Chronique

Anthony Braxton & Jacqueline Kerrod

Duo (Bologna) 2019

Anthony Braxton (as, ss), Jacqueline Kerrod (harp)

Label / Distribution : Dischi di Angelica

Peu connue des milieux du jazz, la harpiste Jacqueline Kerrod, originaire d’Afrique du Sud et installée à New-York depuis 20 ans, a accompli une grande partie de sa carrière dans la musique contemporaine, au sein des prestigieux Metropolis Ensemble’s Chamber Orchestra et autre American Modern Ensemble. Voici pour la photo mais il y a, comme toujours, plusieurs dimensions : elle anime un duo plutôt pop (Addi & Jacq) et n’aime rien tant que d’électrifier ses cordes, rendant son jeu moins élégiaque. Par ailleurs, depuis des années, elle côtoie Anthony Braxton dans l’orchestre de sa série opératique Trillium ; presque naturellement, ajoutera-t-on au regard du parcours syncrétique de la musicienne. Grande virtuose de son instrument, on n’est guère surpris de la retrouver en duo avec le multianchiste, dans une lecture de la « Composition 189 », inédite des années 90 et œuvre assez courte que Kerrod comme Braxton agrémentent de discussions secondaires, de digressions qui jouent de tous les degrés de la tension.
 
Ce qui marque d’abord dans ce pas de deux, c’est le calme et la douceur : Braxton est à l’alto, il laisse traîner ses notes, il suit une ligne assez claire, nullement brisée. Autour de lui, la harpe passe des basses soudaines à quelques enluminures colorées mais jamais empesées. On pourrait croire qu’il s’agit d’un round d’observation, d’une découverte commune, mais il est acquis que les musiciens se connaissent et se pratiquent depuis longtemps. Lorsque l’alto accélère sans brusquerie au milieu de « Primary », mouvement originel, la harpe se cale immédiatement dans ses pas, s’amuse même à prendre les rênes de la rencontre en quelques coups rapides comme un claquement de langue.
 
Il y a de la concorde entre les musiciens et, même lorsque dans « Secondary 1 » l’échange se densifie et à bien des égards se complexifie, il n’y a pas de confrontation.
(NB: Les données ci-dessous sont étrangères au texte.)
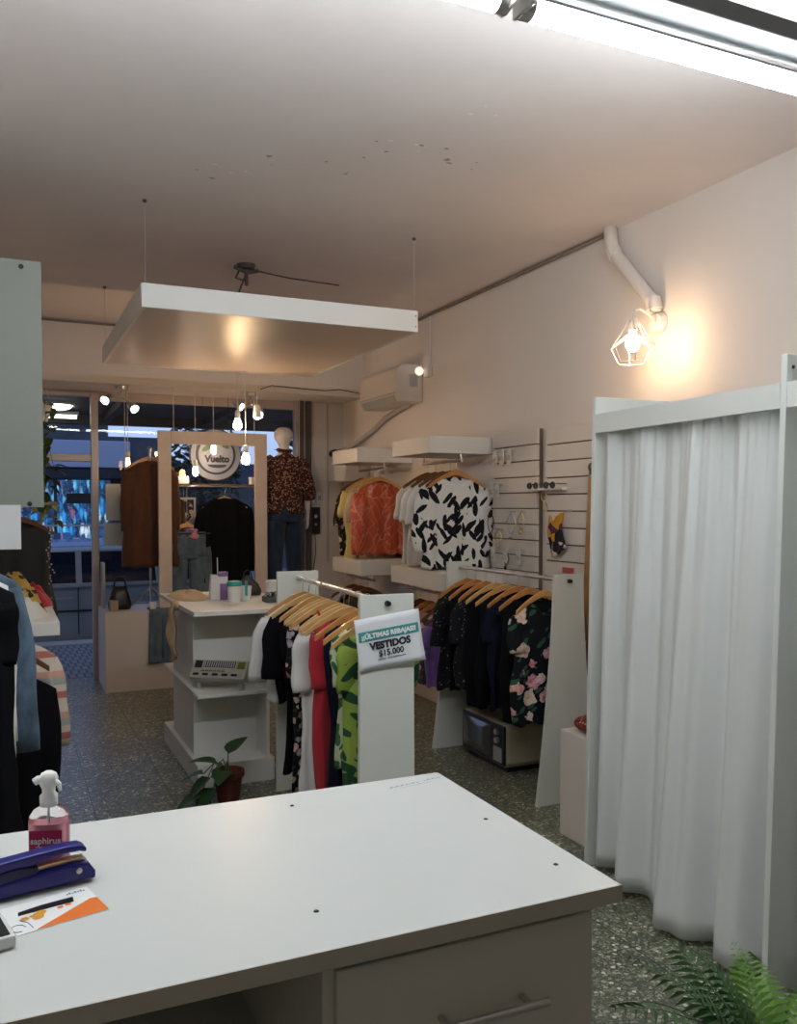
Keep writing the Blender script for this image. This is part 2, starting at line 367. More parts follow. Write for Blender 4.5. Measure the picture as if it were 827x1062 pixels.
def building(name, x0, x1, y0, y1, z1, col, label, cat='building'):
    b = thing(name, ((x0+x1)/2, y0, -.2), label, cat)
    return b
bA = thing('shop_building', (.6, 18, -.2), 'shop across the street with bright blue lit display window', 'building')
BW = mat('far_wall_dark', (.07, .08, .10), .8, var=.2); BSIGN = mat('far_sign_panel', (.40, .42, .52), .6)
obj('wall', MB().box(-3, 1.9, 18.05, 22, -.2, 3.25).box(1.9, 3.0, 18.05, 22, -.2, 2.95), BW, bA, world=True)
obj('sign_board', MB().box(-1.5, 2.3, 17.9, 18.05, 2.32, 2.85), BSIGN, bA, world=True, bev=.02)
obj('awning', MB().box(-1.6, 2.35, 17.2, 18.05, 2.10, 2.26), mat('awning_dark', (.02,.022,.03), .7), bA, world=True)
obj('cornice', MB().box(-3.05, 1.95, 17.95, 18.1, 3.2, 3.34), mat('far_cornice', (.5,.5,.55), .7), bA, world=True)
wa = obj('shop_window', MB().box(.2, 1.95, 18.0, 18.04, .75, 2.08), m_shoplit(), bA, world=True)
obj('window_frame', MB().box(.15,.22,17.96,18.04,.3,2.1).box(1.93,2.0,17.96,18.04,.3,2.1).box(.15,2,17.96,18.04,.68,.76).box(.88,.94,17.96,18.04,.76,2.1), DARKBR, wa, world=True)
obj('shop_shelf', MB().box(.25,1.9,17.85,18.0,1.18,1.21).box(.25,1.9,17.85,18.0,.80,.83), GREYP, wa, world=True)
sg = obj('hanging_sign', MB().box(1.1,1.55,17.8,17.84,1.62,1.82), BLACKP, bA, world=True)
random.seed(3)
for k in range(9):
    x = .35+k*.17; h = random.uniform(.12,.3)
    solo('product_box', MB().box(x, x+.12, 17.7, 17.84, .83, .83+h), mat('product_%d' % (k % 4), [(.1,.3,.6),(.7,.75,.8),(.5,.1,.15),(.05,.12,.2)][k % 4], .6), (x+.06,17.77,.83),
         'small coloured box on the lit shop shelf across the street', 'box', 'boxes in the shop window across the street', bev=.006)
bB = thing('house_building', (4.5, 24, -.2), 'low dark house far off, right of the blue lit shop', 'building')
obj('wall', MB().box(2.6, 9, 24, 30, -.2, 2.1), mat('far_house', (.09,.085,.10), .8, var=.2), bB, world=True)
obj('roof', MB().prism([(2.3,2.1),(9.3,2.1),(8.4,2.75),(3.4,2.75)], 23.8, 30, 'y'), BW, bB, world=True)
obj('window', MB().box(3.2,4.2,23.95,24.02,.9,2.1).box(5.4,6.6,23.95,24.02,.9,2.1), CARG, bB, world=True)
# street trees
def leafcloud(c, rx, rz, n, size, seed):
    random.seed(seed); m = MB()
    for i in range(n):
        d = Vector((random.gauss(0,1), random.gauss(0,1), random.gauss(0,1))).normalized() * random.random()**.4
        p = Vector(c) + Vector((d.x*rx, d.y*rx, d.z*rz)); s = size*random.uniform(.6,1.3)
        a = Vector((random.uniform(-1,1), random.uniform(-1,1), random.uniform(-.6,.6))).normalized()*s; b = a.cross(Vector((random.uniform(-1,1), random.uniform(-1,1), 1))).normalized()*s*.4
        m.add([p-a, p+b*.9, p+a, p-b*.9], [(0,1,2,3)])
    return m
LEAFD = mat('dark_foliage', (.03,.05,.035), .7); BARK = mat('bark', (.06,.045,.035), .9)
def street_tree(x, y, h, r, seed, label):
    t = thing('street_tree', (x, y, -.2), label, 'tree', 'trees across the street')
    random.seed(seed); m = MB().tube([(0,0,0),(.03,.02,h*.35),(0,0,h*.7)], [.13,.1,.05])
    for k in range(9):
        a = random.uniform(0,6.28); z0 = h*random.uniform(.35,.68); L = r*random.uniform(.6,1.0)
        m.tube([(0,0,z0),(math.cos(a)*L*.5,math.sin(a)*L*.5,z0+L*.5),(math.cos(a)*L,math.sin(a)*L,z0+L*.75)], [.05,.03,.01], 6)
    obj('trunk', m, BARK, t); obj('foliage', leafcloud((0,0,h*.75), r, h*.3, 700, .12, seed), LEAFD, t)
street_tree(3.3, 15.9, 3.3, .8, 1, 'dark leafy street tree left of the display frame')
street_tree(6.2, 16.0, 4.3, 1.5, 2, 'dark leafy street tree seen through the display frame')

# ------------------------------------------------------------------ counter
cnt = thing('counter', (-.2, 1.4, 0), 'large white melamine shop counter in the foreground', 'counter')
obj('worktop', MB().box(-1.3, .888, 1.094, 1.737, .922, .95), COUNTER, cnt, world=True, bev=.002)
obj('edge_strip', MB().box(-1.3, .889, 1.0925, 1.0945, .9225, .9495), EDGE, cnt, world=True)
obj('body', MB().box(.832, .85, 1.135, 1.70, 0, .922).box(.395, .413, 1.125, 1.66, 0, .922).box(-1.2, .832, 1.66, 1.70, 0, .922).box(-1.2, -1.18, 1.125, 1.66, 0, .922).box(-1.18, .395, 1.16, 1.66, .62, .638).box(-1.18,.395,1.3,1.66,.06,.08), DRAWER, cnt, world=True, bev=.001)
for k, (a, b) in enumerate(((.70, .905), (.40, .695), (.06, .395))):
    d = obj('drawer', MB().box(.413, .848, 1.115, 1.135, a, b), DRAWER, cnt, world=True, bev=.002)
    zc = (a+b)/2 - (.003 if k == 0 else 0)
    obj('handle', MB().cyl((.545,1.085,zc),(.745,1.085,zc),.0065).cyl((.575,1.085,zc),(.575,1.116,zc),.005).cyl((.715,1.085,zc),(.715,1.116,zc),.005), STEEL, d, world=True, smooth=False)
for x, y in ((.415,1.207),(.837,1.434),(.837,1.201),(.52,1.66)):
    obj('screw_cap', MB().lathe([(0,.0016),(.0035,.0014),(.0045,0)], (x,y,.95), 12), BLACKP, cnt, world=True)
INK = mat('blue_ink', (.16,.22,.36), .6)
ink = MB(); random.seed(5)
p0, p1 = Vector((.742,1.675,.9503)), Vector((.878,1.70,.9503)); d = (p1-p0); dn = Vector((-d.y, d.x, 0)).normalized()
for k in range(30):
    if k in (17,18,19): continue
    q = p0 + d*(k/30); h = random.uniform(.004,.009); wdt = d.normalized()*.0022
    if k % 3: ink.add([q, q+wdt, q+wdt+dn*h, q+dn*h], [(0,1,2,3)])
    else: ink.add([q, q+wdt*2.2, q+wdt*2.2+dn*.002, q+dn*.002], [(0,1,2,3)])
q = p0 - dn*.010; ink.add([q+d*.14, q+d*.75, q+d*.75+dn*.0012, q+d*.14+dn*.0012], [(0,1,2,3)])
obj('ink_mark', ink, INK, cnt, world=True)

# text helper
def text(s, size, m, M, parent, name='lettering', bold=.0, world=True, align='CENTER', ext=.0003):
    cu = bpy.data.curves.new('t', 'FONT'); cu.body = s; cu.size = size; cu.align_x = align; cu.align_y = 'CENTER'; cu.offset = bold; cu.extrude = ext; cu.resolution_u = 3
    o = bpy.data.objects.new('t', cu); COL.objects.link(o); bpy.context.view_layer.update()
    me = bpy.data.meshes.new_from_object(o.evaluated_get(bpy.context.evaluated_depsgraph_get()))
    bpy.data.objects.remove(o); mb = MB().add([v.co for v in me.vertices], [tuple(p.vertices) for p in me.polygons])
    bpy.data.meshes.remove(me); mb.xform(M)
    return obj(name, mb, m, parent, world=world)
def face_y(loc, tilt=0):       # text facing -Y, reading along +X, rolled by tilt
    return Matrix.Translation(loc) @ Matrix.Rotation(PI/2, 4, 'X') @ Matrix.Rotation(tilt, 4, 'Z')

# spray bottle
CLEARP = mat('clear_plastic', (.95,.92,.93), .08, trans=1, ior=1.3); PINKL = mat('pink_liquid', (.90,.42,.52), .15, trans=.6, ior=1.2)
sb = thing('spray_bottle', (.062, 1.535, .95), 'clear spray bottle with pink liquid and white trigger on the counter', 'spray bottle', rz=R(-18))
def rr(w, d, z, n=28): return [(w*math.copysign(abs(math.cos(a))**.7, math.cos(a)), d*math.copysign(abs(math.sin(a))**.7, math.sin(a)), z) for a in [2*PI*k/n for k in range(n)]]
def loft(rings, cap=True):
    n = len(rings[0]); m = MB(); vs = [p for r in rings for p in r]
    fs = [(i*n+k, i*n+(k+1)%n, (i+1)*n+(k+1)%n, (i+1)*n+k) for i in range(len(rings)-1) for k in range(n)]
    if cap: fs += [tuple(range(n-1,-1,-1)), tuple((len(rings)-1)*n+k for k in range(n))]
    return m.add(vs, fs)
obj('bottle_shell', loft([rr(.029,.017,0), rr(.032,.02,.004), rr(.032,.02,.083), rr(.030,.019,.092), rr(.023,.016,.102), rr(.014,.013,.107), rr(.012,.012,.113)]), CLEARP, sb, smooth=True)
obj('liquid', loft([rr(.0275,.0155,.003), rr(.0303,.0183,.006), rr(.0303,.0183,.080)]), PINKL, sb, smooth=False)
LBL = mat('magenta_label', (.42,.02,.08), .4)
lb = obj('label', MB().grid(lambda u, v: ((-.026+.052*u), -.0212-.0006*math.sin(PI*u), .012+.06*v), 6, 2), LBL, sb, solid=.0005)
text('saphirus', .0145, mat('label_white', (.85,.8,.8), .5), face_y((0,-.0226,.055)), lb, world=False, bold=.0002)
obj('label_swoosh', MB().tube([(-.016,-.0222,.046),(0,-.0224,.0435),(.016,-.0222,.047),(.020,-.022,.050)], [.0003,.0009,.0009,.0003], 6), MC['label_white'], lb)
th = obj('trigger_head', loft([rr(.0135,.0135,.107), rr(.0138,.0138,.124), rr(.010,.0105,.128), rr(.010,.011,.136), rr(.013,.013,.142), rr(.015,.012,.152), rr(.012,.009,.160), rr(.005,.004,.164)]), mat('milky_plastic', (.80,.80,.79), .35), sb, smooth=True)
obj('nozzle', MB().tube([(-.004,0,.150),(-.017,-.003,.150),(-.022,-.004,.147)], [.008,.007,.006], 10), MC['milky_plastic'], th, smooth=True)
obj('trigger', MB().tube([(.010,-.004,.150),(.018,-.006,.143),(.020,-.006,.132)], [.005,.0045,.003], 8), MC['milky_plastic'], th, smooth=True)
obj('dip_tube', MB().tube([(0,0,.107),(.001,0,.06),(.004,0,.01)], .002, 6), MC['milky_plastic'], sb)

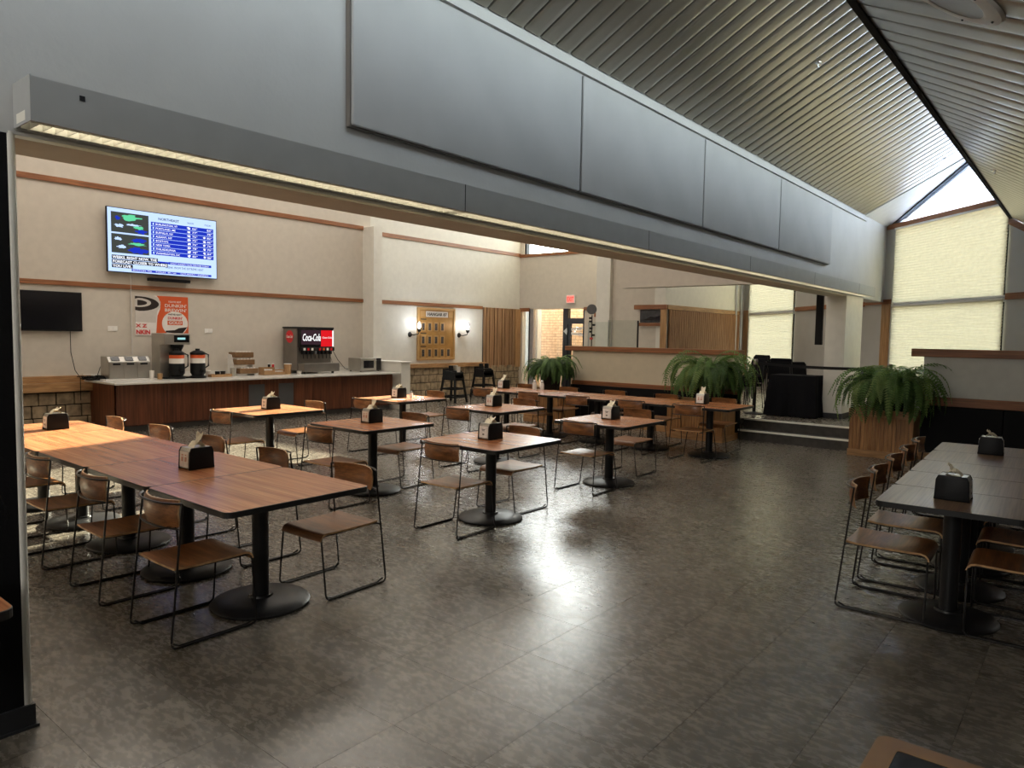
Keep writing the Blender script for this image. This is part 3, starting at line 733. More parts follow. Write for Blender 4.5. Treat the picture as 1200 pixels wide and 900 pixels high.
# ---- tables
def rrect(w_, d_, r_, z, n=5):
    out = []
    for cx_, cy_, a0 in ((w_/2-r_, d_/2-r_, 0), (-w_/2+r_, d_/2-r_, 90), (-w_/2+r_, -d_/2+r_, 180), (w_/2-r_, -d_/2+r_, 270)):
        for i in range(n+1):
            a = R(a0+90*i/n); out.append((cx_+r_*math.cos(a), cy_+r_*math.sin(a), z))
    return out
def make_table(wx, wy, lam, rb=.30):
    r = empty('pedestal_table'); zt = .737
    q = MB(); a = rrect(wx, wy, .045, zt-.034); b = rrect(wx, wy, .045, zt-.003); c = rrect(wx-.006, wy-.006, .043, zt-.0005)
    q.quadgrid([a, b, c], 0, True); q.f.append(tuple(range(len(a)))); q.m.append(0); q.build('edge_band', 'edge', r)
    q = MB(); q.v = [tuple(p) for p in rrect(wx-.006, wy-.006, .043, zt)] ; q.f = [tuple(range(len(q.v)))]; q.m = [0]
    q.build('tabletop', lam, r)
    q = MB(); q.lathe([(.0001, .055), (.05, .055), (.05, .70), (.0001, .70)], (0, 0, 0), 20); q.box((-.2, -.03, .69), (.2, .03, .703)); q.box((-.03, -.2, .69), (.03, .2, .703)); q.build('column', 'black_metal', r, smooth=True)
    q = MB(); q.lathe([(.0001, 0), (rb-.006, 0), (rb, .008), (rb, .016), (rb-.012, .026), (rb*.55, .038), (.075, .05), (.07, .062), (.0001, .062)], (0, 0, 0), 48); q.build('base_plate', 'black_metal', r, smooth=True)
    q = MB()
    for a in (20, 140, 260): q.lathe([(.0001, .05), (.008, .05), (.007, .062), (.0001, .064)], (.062*math.cos(R(a)), .062*math.sin(R(a)), 0), 8)
    q.build('bolt', 'chrome', r, smooth=True)
    return r
TB = [(-3.995, 'right end table of the long left row, bare top'), (-4.945, 'table under the front napkin dispenser in the long left row'), (-5.895, 'middle table of the long left row, half sun and half shade'),
      (-6.845, 'sunlit table second from the far end of the long left row'), (-7.795, 'sunlit far end table of the long left row')]
ta = make_table(.944, .962, 'laminate'); ta['category'] = 'table'
first = True
for x, lb in TB:
    o = ta if first else copy_tree(ta); first = False
    o.location = (x, 2.412, 0); tag(o, lb, 'table', 'tables of the long left row')
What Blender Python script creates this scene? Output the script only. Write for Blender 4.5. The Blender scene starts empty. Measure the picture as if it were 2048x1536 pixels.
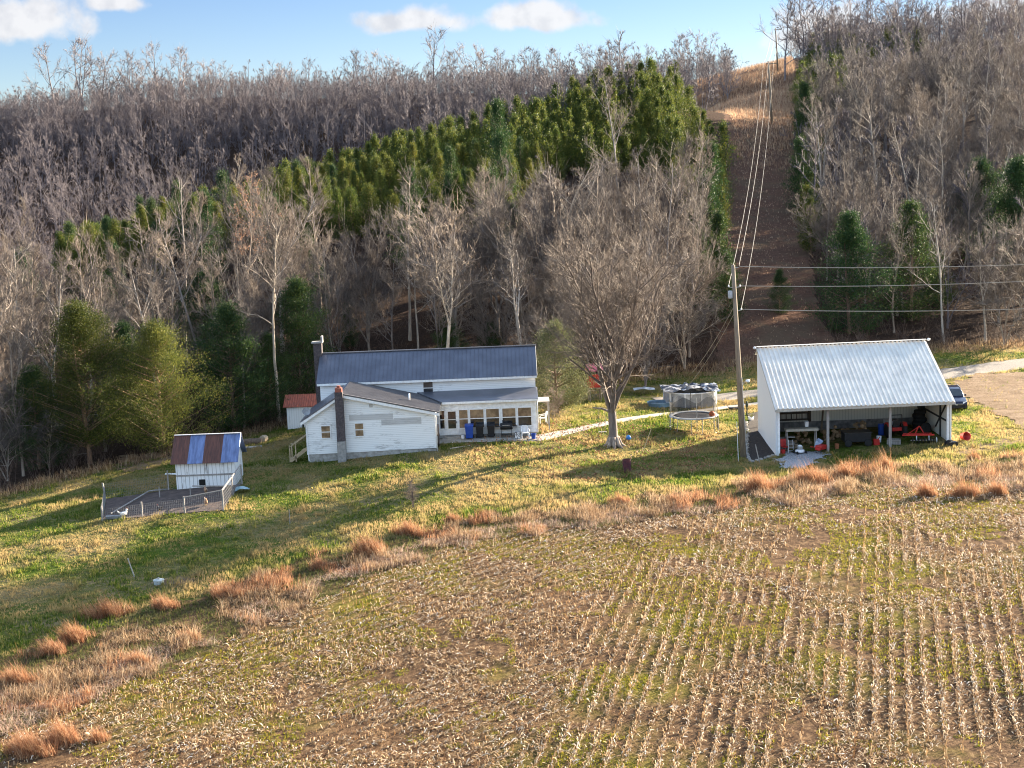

Le morceau est long, près d’une demi-heure, mais il voyage tout azimut. Le saxophone de Braxton accélère, amplifie la plénitude du son mais ne cherche pas à renverser la table. De même lorsque c’est la harpe qui domine, Braxton s’en tenant à un souffle rauque. Même lorsque Kerrod utilise des techniques étendues, le propos reste contenu à une douceur qu’on retrouvait déjà dans le duo avec Miya Masaoka. Le koto et la harpe ne sont pas si éloignés ; c’est un instrument auquel Braxton a de plus en plus recours, notamment dans son langage Zim. La fonction du duo reste chez lui toujours la même : se mesurer et poser des jalons. Gardons alors en tête ce Duo (Bologna) 2018, conscient qu’il apporte son lot de réponses et de clés dans les développements à venir dans la syntaxe braxtonienne.